Scripts that build scenes

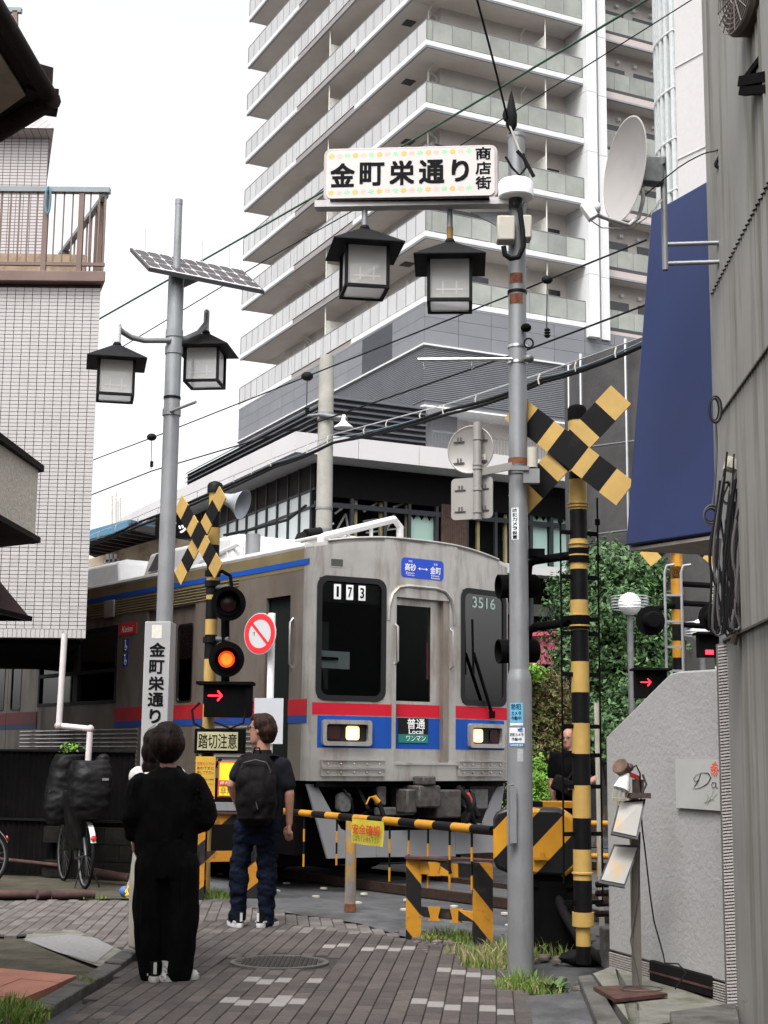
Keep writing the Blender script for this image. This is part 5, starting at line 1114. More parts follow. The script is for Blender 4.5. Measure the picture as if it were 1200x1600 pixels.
def lantern(parent, top, yaw, s=1.0):
    L_ = link('lantern', None, parent); L_.matrix_parent_inverse = Matrix.Identity(4)
    Mi = parent_matrix(parent).inverted(); L_.location = Mi @ Vector(top); L_.rotation_euler = (0, 0, yaw); L_.scale = (s, s, s)
    mb = MB(); e = .265; ap = .03
    mb.add([(-ap, -ap, 0), (ap, -ap, 0), (ap, ap, 0), (-ap, ap, 0), (-e, -e, -.165), (e, -e, -.165), (e, e, -.165), (-e, e, -.165), (-e, -e, -.172), (e, -e, -.172), (e, e, -.172), (-e, e, -.172), (-.03, -.03, -.03)],
           [(0, 1, 2, 3), (0, 4, 5, 1), (1, 5, 6, 2), (2, 6, 7, 3), (3, 7, 4, 0), (4, 8, 9, 5), (5, 9, 10, 6), (6, 10, 11, 7), (7, 11, 8, 4), (8, 11, 10, 9)])
    mb.build('lantern_roof', m_lroof, L_, ang=10)
    mb = MB(); mb.lathe([(.035, -.01), (.04, .01), (.03, .03)], (0, 0, 0), 12); mb.build('lantern_cap', m_lroof, L_)
    b = .155; z0, z1 = -.50, -.172; t = .024; mb = MB()
    for sx in (-1, 1):
        for sy in (-1, 1): mb.bb((sx * b - t / 2, sy * b - t / 2, z0), (sx * b + t / 2, sy * b + t / 2, z1))
        mb.bar((-b + t / 2, sx * b, z0 + t / 2), (b - t / 2, sx * b, z0 + t / 2), t, t); mb.bar((sx * b, -b + t / 2, z0 + t / 2), (sx * b, b - t / 2, z0 + t / 2), t, t)
        mb.bar((-b + t / 2, sx * b, z0 + .0), (b - t / 2, sx * b, z0 + .0), t * .9, .002)
    mb.build('lantern_frame', m_lroof, L_)
    i = b - .012
    mb = MB()
    for a, c in (((-i, -i, z0 + t), (i, -i + .004, z1)), ((-i, i - .004, z0 + t), (i, i, z1)), ((-i, -i + .005, z0 + t), (-i + .004, i - .005, z1)), ((i - .004, -i + .005, z0 + t), (i, i - .005, z1))):
        q = MB(); q.bb(a, c); q.build('pane', m_lpane, L_)
    q = MB(); q.bb((-i + .005, -i + .005, z0 + .01), (i - .005, i - .005, z0 + .014)); q.build('pane', m_lbot, L_)
    q = MB()
    for x in (-.05, .05): q.bb((x - .006, -i - .002, z0 + .06), (x + .006, -i - .0005, z0 + .16))
    q.bb((-.1, -i - .0018, z0 + .085), (.1, -i - .0006, z0 + .10)); q.build('lamp_bracket', m_ltube, L_)
    return L_
# ---- sign pole at right
PX = at(812, 1183, 9.96); PB = Vector((PX.x, PX.y, 0))
sp_ = thing('street_sign_pole', 'tall grey steel pole carrying the white shopping street sign and two black lanterns', 'street lamp', PB)
zT, zS = zat(210, 9.96, 800), zat(1052, 9.96, 807)
m_prust = mat('pole_rust_patch', (0.13, 0.045, 0.02), 0.9, var=0.6, scale=20)
mb = MB(); mb.lathe([(.086, 0), (.084, zS - .06), (.080, zS - .02), (.067, zS + .02), (.066, zS + .03), (.063, zat(480, 9.96)), (.060, zT), (.064, zT), (.064, zT - .03), (.0, zT + .01)], PB, 28); mb.build('pole', M['grey'], sp_, world=True)
for y0, y1, nm, m in ((462, 478, 'rust_patch', m_prust), (430, 446, 'rust_patch', m_prust), (717, 727, 'clamp_band', M['rust']), (727, 742, 'clamp_band', M['greyd']), (540, 544, 'clamp_band', M['steel']), (455, 459, 'clamp_band', M['black']), (565, 569, 'clamp_band', M['steel'])):
    z0, z1 = zat(y1, 9.96, 800), zat(y0, 9.96, 800)
    if nm == 'rust_patch':
        mb = MB(); aa_ = [R(-150 + i * 13) for i in range(8)]
        for i in range(7): mb.add([(PB.x + .0642 * math.cos(q), PB.y + .0642 * math.sin(q), z) for q, z in ((aa_[i], z0), (aa_[i + 1], z0), (aa_[i + 1], z1), (aa_[i], z1))], [(0, 1, 2, 3)])
    else: mb = MB(); mb.lathe([(.0635, z0), (.070, z0), (.070, z1), (.0635, z1)], PB, 24)
    mb.build(nm, m, sp_, world=True)
# sign box
m_sign = mat('sign_face_white', (0.47, 0.445, 0.43), 0.4, var=0.04, scale=2, dirt=0.25, dcol=(0.42, 0.4, 0.38), dscale=(2, 2, 3), dth=0.55)
m_dirtg = mat('grime_black', (.02, .014, .013), .9, var=.6, scale=25, spec=.05)
m_srim = mat('sign_rim', (0.36, 0.32, 0.32), 0.5, var=0.08, dirt=0.4, dcol=(0.2, 0.16, 0.14))
BL, BR_ = at(505, 312, 10.02), at(778, 314, 9.86); SU = (BR_ - BL).normalized(); SZ = Vector((0, 0, 1)); SNn = SU.cross(SZ)
W_, Hh = (BR_ - BL).length, zat(228, 9.94, 640) - zat(312, 9.94, 640)
SU = Vector((SU.x, SU.y, SU.z * .4)).normalized(); SC = (BL + BR_) / 2 + SZ * (Hh / 2)
mb = MB(); mb.prism(rrect(W_, Hh, .055, 6), SC + SNn * .0, SU, SZ, -.13); sg = mb.build('sign', m_srim, sp_, world=True, bevel=.008)
mb = MB(); mb.bar(SC - SU * (W_ / 2 - .06) - SZ * (Hh / 2 + .006), SC + SU * (W_ / 2 - .06) - SZ * (Hh / 2 + .006), .11, .016); mb.build('grimy_gasket', M['rust'] if 0 else m_dirtg, sg, world=True)
mb = MB(); mb.prism(rrect(W_ - .045, Hh - .045, .042, 6), SC + SNn * .001, SU, SZ, .008); mb.build('sign_face', m_sign, sg, world=True)
def SP(px_, py_): # place on the sign face from photo pixels, affine
    return SC + SNn * .010 + SU * ((px_ - 641.5) / 273.0 * W_) + SZ * ((271 - py_ + (px_ - 641.5) * .017) / 85.0 * Hh)
pxm = W_ / 273.0; pym = Hh / 85.0
for ch, cx, wd, ht in (('金', 535.5, 39, 38), ('町', 582, 39, 37), ('栄', 629, 39, 39), ('通', 675.5, 40, 38), ('り', 720, 27, 35)):
    text(ch, SP(cx, 270.5), SU, SZ, wd * pxm, ht * pym, M['ink'], sg, bold=.028)
for ch, cy in (('商', 245), ('店', 268), ('街', 291)): text(ch, SP(755.5, cy), SU, SZ, 24 * pxm, 20 * pym, M['ink'], sg, bold=.024)
fc = [mat('flower_gold', (0.62, 0.38, 0.08), 0.5), mat('flower_pink', (0.72, 0.40, 0.33), 0.5), mat('flower_green', (0.22, 0.58, 0.30), 0.5)]
for row, y in ((0, 240), (1, 298)):
    for i in range(18):
        c = SP(517.5 + i * 12.7, y); mb = MB(); r_ = 5.2 * pxm
        for k in range(6 if i % 3 else 8):
            a = 2 * math.pi * k / (6 if i % 3 else 8) + .26; d = SU * math.cos(a) + SZ * math.sin(a); n = SU * -math.sin(a) + SZ * math.cos(a)
            mb.add([c + d * r_ * .15 - n * r_ * .08, c + d * r_ * .7 - n * r_ * .22, c + d * r_, c + d * r_ * .7 + n * r_ * .22, c + d * r_ * .15 + n * r_ * .08], [(0, 1, 2, 3, 4)])
        mb.build('flower_mark', fc[i % 3], sg, world=True)
# beam and lanterns
b0, b1 = at(493, 322, 10.03), at(795, 326, 9.9); bt = (b1 - b0)
mb = MB(); mb.bar(b0, Vector((b1.x, b1.y, b0.z - .01)), .10, .05); mb.build('beam', mat('beam_grey_white', (0.40, 0.39, 0.39), 0.5, var=.12, dirt=.5, dcol=(.16, .12, .1), dscale=(6, 6, 6)), sp_, world=True)
mb = MB(); g0, g1 = at(735, 331, 9.93), at(795, 372, 9.96); mb.slab([at(735, 331, 9.93), at(795, 331, 9.95), at(795, 362, 9.95)], .015, d=(0, 1, 0)); mb.build('gusset', M['grey'], sp_, world=True)
for px_, pyt, pyb, m in ((570, 328, 358, M['grey']), (703, 328, 380, M['grey'])):
    a, b = at(px_, pyt, 10.0), at(px_, pyb, 10.0); mb = MB(); mb.cyl((a.x, a.y, a.z), (a.x, a.y, b.z), .022, n=10); mb.build('hanger', m, sp_, world=True)
a = at(703, 368, 10.0); mb = MB(); mb.cyl((a.x, a.y, a.z - .03), (a.x, a.y, a.z + .06), .0235, n=10); mb.build('hanger_rust', mat('ochre_rust', (0.25, 0.14, 0.05), 0.9), sp_, world=True)
lantern(sp_, at(570, 359, 10.0), R(9), .95); lantern(sp_, at(703, 380, 9.98), R(-3), .95)
# camera dome, junction boxes and cables high on the pole
cc_ = at(806, 300, 9.86); mb = MB(); mb.lathe([(.115, .075), (.125, .06), (.125, -.04), (.115, -.05), (.06, -.055)], cc_, 24); d_ = mb.build('camera_housing', M['white'], sp_, world=True)
mb = MB(); mb.ball(cc_ + Vector((0, 0, -.055)), .055, n=14); mb.build('camera_dome', mat('dome_dark', (0.02, 0.02, 0.02), 0.15), d_, world=True)
for px_, py_, w_, h_ in ((790, 360, .125, .16), (822, 358, .07, .15)):
    c = at(px_, py_, 9.85); mb = MB(); mb.box(c, (w_, .12, h_ * 1.15)); mb.build('junction_box', M['cream'], sp_, world=True, bevel=.012)
mb = MB(); mb.tube([at(787, 385, 9.8), at(789, 398, 9.8), at(798, 404, 9.8), at(810, 402, 9.8), at(818, 385, 9.8), at(817, 360, 9.8), at(812, 325, 9.8)], .019, 10); mb.build('cable_loop', M['rubber'], sp_, world=True)
mb = MB(); mb.tube([at(790, 245, 9.85), at(800, 262, 9.85), at(812, 274, 9.85), at(822, 262, 9.85), at(818, 240, 9.85)], .009, 6); mb.build('cable_loop', M['wire'], sp_, world=True)
mb = MB(); mb.tube([at(808, 236, 9.8), at(818, 246, 9.8), at(834, 276, 9.8)], .014, 6); mb.build('cable_loop', M['wire'], sp_, world=True)
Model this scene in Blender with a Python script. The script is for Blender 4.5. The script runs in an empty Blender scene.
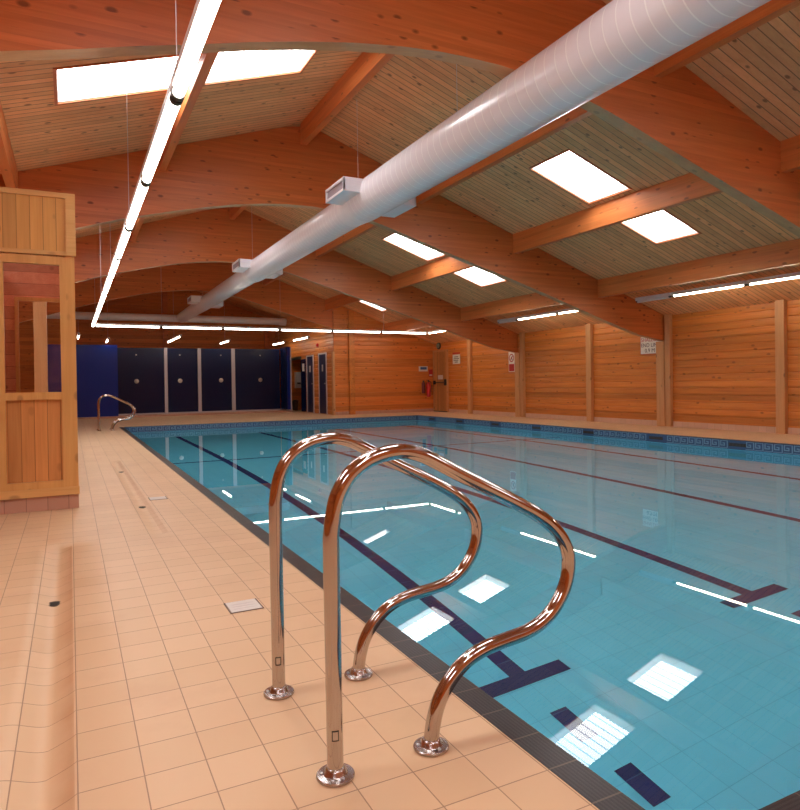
import bpy, math, random
from mathutils import Vector, Matrix
random.seed(7)
sc = bpy.context.scene
col = sc.collection
PI = math.pi

# ------------------------------------------------------------------ mesh helpers
class MB:
    """collects geometry in world coordinates, builds ONE mesh object"""
    def __init__(self): self.v = []; self.f = []; self.sm = []
    def face(self, pts, smooth=False):
        n = len(self.v); self.v += [tuple(p) for p in pts]; self.f.append(list(range(n, n+len(pts)))); self.sm.append(smooth)
    def box(self, x0, x1, y0, y1, z0, z1):
        n = len(self.v)
        self.v += [(x0,y0,z0),(x1,y0,z0),(x1,y1,z0),(x0,y1,z0),(x0,y0,z1),(x1,y0,z1),(x1,y1,z1),(x0,y1,z1)]
        for q in ((3,2,1,0),(4,5,6,7),(0,1,5,4),(1,2,6,5),(2,3,7,6),(3,0,4,7)):
            self.f.append([n+i for i in q]); self.sm.append(False)
        return self
    def prism(self, poly, axis, a, b):
        """poly: 2D points; axis 'x': (y,z), 'y': (x,z), 'z': (x,y)"""
        def P(p, t):
            return (t,p[0],p[1]) if axis == 'x' else ((p[0],t,p[1]) if axis == 'y' else (p[0],p[1],t))
        m = len(poly); n = len(self.v)
        self.v += [P(p,a) for p in poly] + [P(p,b) for p in poly]
        self.f.append([n+i for i in range(m)][::-1]); self.sm.append(False)
        self.f.append([n+m+i for i in range(m)]); self.sm.append(False)
        for i in range(m):
            j = (i+1) % m
            self.f.append([n+i, n+j, n+m+j, n+m+i]); self.sm.append(False)
        return self
    def strip(self, top, bot, a, b):
        """slab between polylines top/bot given as (x,z), extruded in y a..b (quads only, good for curved beams)"""
        m = len(top); n = len(self.v)
        for y in (a, b):
            self.v += [(x,y,z) for x,z in top] + [(x,y,z) for x,z in bot]
        T0, B0, T1, B1 = n, n+m, n+2*m, n+3*m
        for i in range(m-1):
            self.f += [[T0+i,B0+i,B0+i+1,T0+i+1],[T1+i,T1+i+1,B1+i+1,B1+i],[B0+i,B1+i,B1+i+1,B0+i+1],[T0+i,T0+i+1,T1+i+1,T1+i]]
            self.sm += [False]*4
        self.f += [[T0,T1,B1,B0],[T0+m-1,B0+m-1,B1+m-1,T1+m-1]]; self.sm += [False]*2
        return self
    def tube(self, path, r, seg=12, cap=True, radii=None):
        path = [Vector(p) for p in path]; m = len(path); n = len(self.v)
        t0 = (path[1]-path[0]).normalized()
        up = Vector((0,0,1)) if abs(t0.z) < .9 else Vector((0,1,0))
        nrm = t0.cross(up).normalized()
        for i, p in enumerate(path):
            if i == 0: t = path[1]-path[0]
            elif i == m-1: t = path[-1]-path[-2]
            else: t = (path[i+1]-path[i]).normalized() + (path[i]-path[i-1]).normalized()
            t.normalize()
            nrm = (nrm - t*nrm.dot(t)).normalized(); b = t.cross(nrm)
            rr = radii[i] if radii else r
            for k in range(seg):
                a = 2*PI*k/seg
                self.v.append(tuple(p + nrm*math.cos(a)*rr + b*math.sin(a)*rr))
        for i in range(m-1):
            for k in range(seg):
                k2 = (k+1) % seg
                self.f.append([n+i*seg+k, n+i*seg+k2, n+(i+1)*seg+k2, n+(i+1)*seg+k]); self.sm.append(True)
        if cap:
            self.f.append([n+k for k in range(seg)][::-1]); self.sm.append(False)
            self.f.append([n+(m-1)*seg+k for k in range(seg)]); self.sm.append(False)
        return self
    def lathe(self, c, prof, seg=32):
        """prof: (r,z) from bottom to top around vertical axis at c"""
        n = len(self.v); m = len(prof)
        for r, z in prof:
            for k in range(seg):
                a = 2*PI*k/seg; self.v.append((c[0]+r*math.cos(a), c[1]+r*math.sin(a), c[2]+z))
        for i in range(m-1):
            for k in range(seg):
                k2 = (k+1) % seg
                self.f.append([n+i*seg+k, n+i*seg+k2, n+(i+1)*seg+k2, n+(i+1)*seg+k]); self.sm.append(True)
        self.f.append([n+k for k in range(seg)][::-1]); self.sm.append(False)
        self.f.append([n+(m-1)*seg+k for k in range(seg)]); self.sm.append(False)
        return self
    def build(self, name, mat, parent=None, at=None):
        off = Vector(at) if at else (parent_origin(parent) if parent else Vector((0,0,0)))
        me = bpy.data.meshes.new(name)
        me.from_pydata([tuple(Vector(p)-off) for p in self.v], [], self.f)
        me.polygons.foreach_set('use_smooth', self.sm)
        me.materials.append(mat); me.update(); me.set_sharp_from_angle(angle=math.radians(32))
        o = bpy.data.objects.new(name, me); col.objects.link(o)
        if parent: o.parent = parent
        else: o.location = off
        return o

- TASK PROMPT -
Repeat exactly, and only, the entries from the line with "Model this scene" through the line with "PI = math.pi". Pictures are skipped.

- OUTPUT OF THE EXERCISE -
Model this scene in Blender with a Python script. The script is for Blender 4.5. The script runs in an empty Blender scene.
import bpy, math, random
from mathutils import Vector, Matrix
random.seed(7)
sc = bpy.context.scene
col = sc.collection
PI = math.pi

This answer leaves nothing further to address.